Atualmente, a agência é chefiada pelo delegado Alexandre Ramagem, que Bolsonaro tentou nomear como diretor-geral da PF, mas foi impedido pelo Supremo Tribunal Federal.
Reclamação
O incômodo do presidente com a falta de informações foi exposto na polêmica reunião ministerial de 22 de abril. Na ocasião, Bolsonaro criticou auxiliares e disse manter um sistema “particular” de informantes. “Prefiro não ter informação do que ser desinformado por sistema de informações que eu tenho”, afirmou.
Dois dias após o encontro, o então ministro da Justiça, Sérgio Moro, pediu demissão e acusou Bolsonaro de exigir acesso a informações sigilosas da PF. O vídeo da reunião foi tornado público pelo ministro do STF Celso de Mello, relator do inquérito que apura interferência do presidente na corporação.
Sob a gestão do novo diretor-geral, Rolando de Souza, a PF também teve a área de Inteligência alterada. O delegado Alexandre Isbarrola assumiu o posto por indicação de Souza, que é próximo a Ramagem.
A atividade de Inteligência na PF é mais ligada a investigações em andamento do que à produção de conhecimentos estratégicos.
Questionado sobre o sistema “particular” de informação, Bolsonaro já afirmou em entrevista: “É um colega de vocês da imprensa que com certeza eu tenho, é um sargento no Batalhão de Operações Especiais no Rio, um capitão do Exército de um grupo de artilharia em Nioaque, um policial civil em Manaus. É um amigo que eu fiz em um determinado local faz anos, que liga pra mim e mantém contato pelo zap. Descubro muitas coisas, que lamentavelmente não descubro via Inteligência oficial, que é a PF, a Marinha, a Aeronáutica e a Abin”.
Em outra entrevista na portaria do Alvorada, o presidente disse que soube, por meio de informantes no Rio, que algo estava “sendo armado” contra ele e sua família.
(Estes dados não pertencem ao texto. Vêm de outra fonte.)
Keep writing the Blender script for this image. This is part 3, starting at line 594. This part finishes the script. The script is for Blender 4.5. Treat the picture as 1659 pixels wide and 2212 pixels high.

Afirmou ter sido avisado com antecedência da possibilidade de busca e apreensão na casa de filhos dele e da “plantação” de provas contra a família, o que não ocorreu. Neste caso, atribuiu a ofensiva ao governador Wilson Witzel (PSC).
Monitoramento
Na Seopi, do Ministério da Justiça, as atividades de Inteligência viraram alvo do Ministério Público e do Supremo após a revelação da existência de um relatório contra 579 servidores públicos identificados como integrantes do “movimento antifascismo”. O direcionamento político do órgão também virou alvo do Congresso, que deve ouvir amanhã o ministro da Justiça, André Mendonça, em uma sessão secreta.
Como mostrou o jornal O Estado de S. Paulo, nove dos 14 cargos de chefia na Seopi foram alterados após Mendonça assumir o cargo de Moro.
Mendonça disse que não há orientação para investigar opositores do presidente e que tomou como providências a abertura de sindicância e a demissão do diretor de Inteligência da secretaria, Gilson Libório, nomeado pelo próprio ministro. As informações são do jornal O Estado de S. Paulo.